• Goal: Find and return each line containing "trees".

— Start Dataset extract —

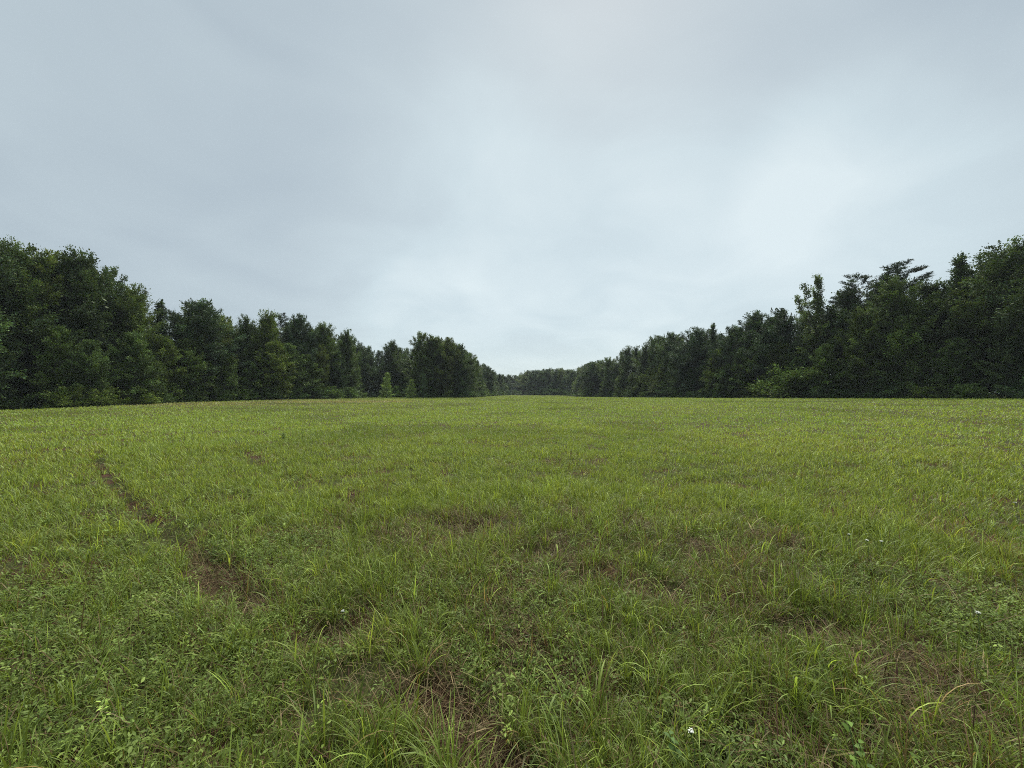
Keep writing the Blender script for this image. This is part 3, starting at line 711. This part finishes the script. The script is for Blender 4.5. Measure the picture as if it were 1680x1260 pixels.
def label_for(kind, side, px):
    c = sorted((abs(h_[1] - px), h_[3]) for h_ in heroes if h_[0] == side)
    for d_, short in c[:6]:
        k = USED.get((kind, short), 0)
        if k < len(WORDS[kind]):
            USED[(kind, short)] = k + 1
            return WORDS[kind][k].format(short)
    return None
def outward(x, y, tg):            # unit normal that points off the field, into the wood
    nrm = np.array([-tg[1], tg[0]])
    return -nrm if inside(np.array([x + nrm[0] * .5]), np.array([y + nrm[1] * .5]), FIELD)[0] else nrm
def in_field(x, y): return inside(np.array([x]), np.array([y]), FIELD)[0]
def pxof(x, y): return 840 + F * x / y
for side, edge, sgn in (('L', EDGE_L, 1), ('R', EDGE_R, 1)):
    pts = along(edge, 4.8, 8.0)
    for x, y, tg in pts:                                 # front row of low-branched trees
        nrm = outward(x, y, tg)
        o = random.uniform(1.2, 2.6); X, Y = x + nrm[0] * o, y + nrm[1] * o
        px = pxof(X, Y)
        if px < -60 or px > 1740 or in_field(X, Y): continue
        full = depth_row(skyline(px, side), Y) - gz(X, Y)
        hgt = full * random.uniform(.42, .72)
        lab = label_for('edge', side, px) or 'leafy edge tree among many alike along the wood'
        ek = EDG if hgt < 12.5 and random.random() < .6 else random.choice([SWG, POP, SWG, EDG])
        plant(ek, X, Y, gz(X, Y) + hgt, hgt / PROTO[ek][0][0] * (random.uniform(.75, 1.0) if Y < 60 else random.uniform(.95, 1.2)), lab, 'tree',
              'low-branched trees along the wood edge', T_[random.choice('ggddllbyyk')])
    for x, y, tg in along(edge, 6.0, 9.5):               # second row behind the tall ones
        nrm = outward(x, y, tg)
        o = random.uniform(7.5, 10.5); X, Y = x + nrm[0] * o, y + nrm[1] * o
        px = pxof(X, Y)
        if px < -60 or px > 1740 or in_field(X, Y): continue
        row = skyline(px, side); base = 652
        row = row + (base - row) * random.uniform(.05, .16)
        lab = label_for('fill', side, px) or 'dark tree deep in the wood behind the front trees'
        kd = random.choice([SWG, OAK, OAK, POP])
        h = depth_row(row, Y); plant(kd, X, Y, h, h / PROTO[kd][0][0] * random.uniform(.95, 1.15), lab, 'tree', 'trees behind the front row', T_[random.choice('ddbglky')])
    for x, y, tg in along(edge, 4.2, 9.0):               # bushes at the foot of the wood
        nrm = outward(x, y, tg)
        o = random.uniform(-.6, .7); X, Y = x + nrm[0] * o, y + nrm[1] * o
        px = pxof(X, Y)
        if px < -20 or px > 1700: continue
        hh = random.uniform(1.4, 3.4)
        lab = label_for('shrub', side, px) or 'leafy bush among many alike along the foot of the wood'
        plant('shrub', X, Y, gz(X, Y) + hh, hh / 2.6 * random.uniform(.9, 1.4), lab, 'bush', 'bushes along the foot of the wood', T_[random.choice('gddlbyk')])
# single plants that stand out
for px, row, Y, v, wd, tn, label in ((634, 611, 96, 0, 1.0, 'w', 'slender bluish young pine standing alone before the bay'),
                                     (673, 622, 96, 1, 1.25, 'w', 'bushy bright young pine right of the slender one'),
                                     (697, 613, 99, 0, .8, 'd', 'thin dark young pine before the tall corner tree')):
    h = depth_row(row, Y); plant('young_pine_tree', at_px(px, Y), Y, h, wd * (h - gz(at_px(px, Y), Y)) / 6, label, 'young pine', 'young pines before the bay', T_[tn], var=v)
for px, row, dY, wd, tint, label in ((1272, 618, -1.5, 1.0, (1.0, .92, .85), 'yellow-green bush at the field edge below the blocky oak, lighter than those beside it'),
                                     (1308, 598, 0, 1.3, (1.05, 1.0, .9), 'taller light green bush left of the forked poplar'),
                                     (650, 632, -8, .8, (1.3, 1.3, 1.0), 'small light bush between the two young pines')):
    side = 'L' if px < 845 else 'R'; Y = edgeY(px, side) + dY; h = depth_row(row, Y)
    plant('shrub', at_px(px, Y), Y, h, wd * (h - gz(at_px(px, Y), Y)) / 2.6, label, 'bush', None, tint)

# the mass of the wood behind, which reads as one dark body
V_, C_ = [], []
def wood_pts(edge, side):
    xy = np.array(poly_xy(edge)); seg = np.hypot(*np.diff(xy, axis=0).T); cum = np.r_[0, np.cumsum(seg)]
    n = int(cum[-1] * 560)
    d = rng.random(n) * cum[-1]; k = np.clip(np.searchsorted(cum, d) - 1, 0, len(seg) - 1); t_ = (d - cum[k]) / seg[k]
    p_ = xy[k] + (xy[k + 1] - xy[k]) * t_[:, None]; tg = (xy[k + 1] - xy[k]) / seg[k][:, None]
    nrm = np.c_[-tg[:, 1], tg[:, 0]]; fl = inside(p_[:, 0] + nrm[:, 0] * .5, p_[:, 1] + nrm[:, 1] * .5, FIELD); nrm[fl] *= -1
    o = rng.uniform(4.5, 22, n); q = p_ + nrm * o[:, None]
    pq = 840 + F * q[:, 0] / np.maximum(q[:, 1], 1)
    ok = (q[:, 1] > 36) & (pq > -70) & (pq < 1750) & ~inside(q[:, 0], q[:, 1], grow(FIELD, 2.0)); q = q[ok]; n = len(q)
    ar = np.array(SKY_L if side == 'L' else SKY_R); px = 840 + F * q[:, 0] / q[:, 1]
    row = np.interp(px, ar[:, 0], ar[:, 1]); v = (630 - row) / F
    top = EYE + q[:, 1] * (v + math.tan(PITCH)); g0 = ground(q[:, 0], q[:, 1])
    z = g0 + (top - g0) * (.86 - .22 * vnoise(q[:, 0], q[:, 1], 5, 9)) * rng.random(n) ** 1.15
    m_ = rng.random(n) < .3; z[m_] = g0[m_] + 3.2 * rng.random(int(m_.sum())) ** 1.3   # brambles and saplings on the wood's floor
    return np.c_[q, z]
wp = np.concatenate([wood_pts(EDGE_L, 'L'), wood_pts(EDGE_R, 'R'), wood_pts([(770, 320), (815, 335), (850, 345), (885, 335), (960, 300)], 'R')])
n = len(wp); l = .42 * np.minimum(rng.lognormal(0, .3, (n, 1)), 1.6); d = rng.normal(0, 1, (n, 3)) * (1, 1, .5); d /= np.linalg.norm(d, axis=1)[:, None]
s = np.cross(d, rng.normal(0, .5, (n, 3)) + (0, 0, 1)); s /= np.linalg.norm(s, axis=1)[:, None]
V = np.stack([wp - d * l * .5, wp + s * l * .35, wp + d * l * .5, wp - s * l * .35], 1).reshape(-1, 3)
wood = obj('woodland', mesh_from('woodland', V, np.arange(n * 4).reshape(-1, 4), np.repeat(np.array([.060, .085, .030]) * rng.lognormal(0, .25, (n, 1)), 4, 0)), M_CROWN)
wood['kind'] = 'stuff'; tag(wood, 'dark mass of woodland leaves behind the trees of the edge', 'woodland')

# ------------------------------------------------------------------ flowers and single weeds in the field
def flower(px, row, hgt, size, label):
    Y = (EYE - hgt) * F / (row - 645); x = at_px(px, Y); z = gz(x, Y)
    root = bpy.data.objects.new('wildflower', None); COL.objects.link(root); root.location = (x, Y, z); root.empty_display_size = .1
    tag(root, label, 'flower', 'white flowers in the grass')
    top = np.array([random.uniform(-.02, .02), random.uniform(-.02, .02), hgt])
    P = np.stack([top * s_ + np.array([.012 * math.sin(s_ * 3), 0, 0]) for s_ in np.linspace(0, 1, 6)])
    v, fc = tubes([(P, np.linspace(.0025, .0014, 6))], 6); obj('stem', mesh_from('stem', v, fc, None, True), M_STEM, root)
    rays, VV, FF, b0 = [], [], [], 0
    for q in range(26):                                  # a flat head of tiny florets on fine rays
        a = q * 2.4; rr = size * math.sqrt((q + .5) / 26)
        c = P[-1] + np.array([math.cos(a) * rr, math.sin(a) * rr, .012 + .004 * math.sin(q * 1.7) - rr * .15])
        rays.append((np.stack([P[-1] - (0, 0, .008), (P[-1] + c) / 2 - (0, 0, .003), c]), np.array([.0009, .0007, .0006])))
        for k in range(5):
            a1 = k * 1.2566 + q; d1 = np.array([math.cos(a1), math.sin(a1), .25]); s1 = np.array([-math.sin(a1), math.cos(a1), 0])
            L = size * .17
            VV += [c, c + d1 * L * .6 + s1 * L * .4, c + d1 * L, c + d1 * L * .6 - s1 * L * .4]; FF.append([b0, b0 + 1, b0 + 2, b0 + 3]); b0 += 4
    obj('blossom', mesh_from('blossom', np.array(VV), np.array(FF)), M_PETAL, root)
    v, fc = tubes(rays, 4); obj('flower_stalks', mesh_from('flower_stalks', v, fc), M_STEM, root)
for a in ((1131, 1183,   .20, .011, 'white flower low in the grass nearest the camera'),
          (566, 980, .24, .010, 'white flower head above the reddish bare patch by the wheel rut'),
          (1590, 997, .24, .012, 'lacy greenish white flower head among the dull grass far right'),
          (1418, 889, .22, .014, 'wide white flower head, the biggest of the trio on the right'),
          (1388, 878, .22, .011, 'small white flower left of the wide head in the trio'),
          (1436, 890, .22, .013, 'small white flower right of the wide head in the trio'),
          (1662, 824, .22, .016, 'lone white flower by the right edge of the field'),
          (1586, 713, .25, .03, 'tiny far white flower before the right wood')): flower(*a)
def broadleaf(px, row, hgt, n, size, tint, label):
    Y = (EYE - hgt) * F / (row - 645); x = at_px(px, Y); z = gz(x, Y)
    root = bpy.data.objects.new('weed', None); COL.objects.link(root); root.location = (x, Y, z); root.empty_display_size = .1
    tag(root, label, 'weed')
    P = np.stack([np.array([.015 * math.sin(s_ * 4), .01 * s_, s_ * hgt]) for s_ in np.linspace(0, 1, 6)])
    v, fc = tubes([(P, np.linspace(.003, .0015, 6) * max(1, size / .05))], 6); obj('stem', mesh_from('stem', v, fc, None, True), M_STEM, root)
    u = np.linspace(.3, 1, n); az = np.arange(n) * 2.4 + 1
    v, q, c = leaf_quads(np.interp(u, np.linspace(0, 1, 6), P[:, 0]), np.interp(u, np.linspace(0, 1, 6), P[:, 1]), u * hgt, az, rng.normal(.15, .2, n),
                         size * rng.uniform(.8, 1.2, n), size * .62 * rng.uniform(.9, 1.1, n), np.tile(np.array(tint), (n, 1)) * rng.lognormal(0, .12, (n, 1)), rng.normal(0, .2, n))
    obj('leaves', mesh_from('leaves', v, q, c), M_WEED, root)
for a in ((1388, 1170, .27, 5, .038, (.095, .155, .028), 'yellow-green weed with big pointed leaves nearest on the right'),
          (1405, 1205, .20, 6, .03, (.085, .14, .028), 'smaller weed with yellow-green leaves below the big-leaved one'),
          (466, 712, .26, 26, .08, (.060, .095, .028), 'dark lone weed clump standing in the open field on the left'),
          (1100, 1196, .16, 14, .034, (.07, .12, .03), 'dark leafy weed beside the white flower nearest the camera')): broadleaf(*a)

# ------------------------------------------------------------------ damp air: far trees fade a little
hz = bpy.data.meshes.new('haze')
x0, x1, y0, y1, z0, z1 = -660, 660, -660, 660, -2.7, 30
hz.from_pydata([(x0, y0, z0), (x1, y0, z0), (x1, y1, z0), (x0, y1, z0), (x0, y0, z1), (x1, y0, z1), (x1, y1, z1), (x0, y1, z1)], [],
               [(0, 3, 2, 1), (4, 5, 6, 7), (0, 1, 5, 4), (1, 2, 6, 5), (2, 3, 7, 6), (3, 0, 4, 7)])
mh = bpy.data.materials.new('damp_air'); mh.use_nodes = True
t = mh.node_tree; t.nodes.clear()
pv = N(t, 'ShaderNodeVolumePrincipled'); pv.inputs['Color'].default_value = (.80, .88, .94, 1); pv.inputs['Density'].default_value = .00016
o = N(t, 'ShaderNodeOutputMaterial'); t.links.new(pv.outputs[0], o.inputs['Volume'])
hz.materials.append(mh)
ho = bpy.data.objects.new('haze', hz); COL.objects.link(ho); ho['kind'] = 'stuff'
ho['label'] = 'thin grey haze in the damp air over the field'; ho['category'] = 'haze'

— End Dataset extract —

• The result:
    for x, y, tg in pts:                                 # front row of low-branched trees
              'low-branched trees along the wood edge', T_[random.choice('ggddllbyyk')])
        lab = label_for('fill', side, px) or 'dark tree deep in the wood behind the front trees'
        h = depth_row(row, Y); plant(kd, X, Y, h, h / PROTO[kd][0][0] * random.uniform(.95, 1.15), lab, 'tree', 'trees behind the front row', T_[random.choice('ddbglky')])
wood['kind'] = 'stuff'; tag(wood, 'dark mass of woodland leaves behind the trees of the edge', 'woodland')
# ------------------------------------------------------------------ damp air: far trees fade a little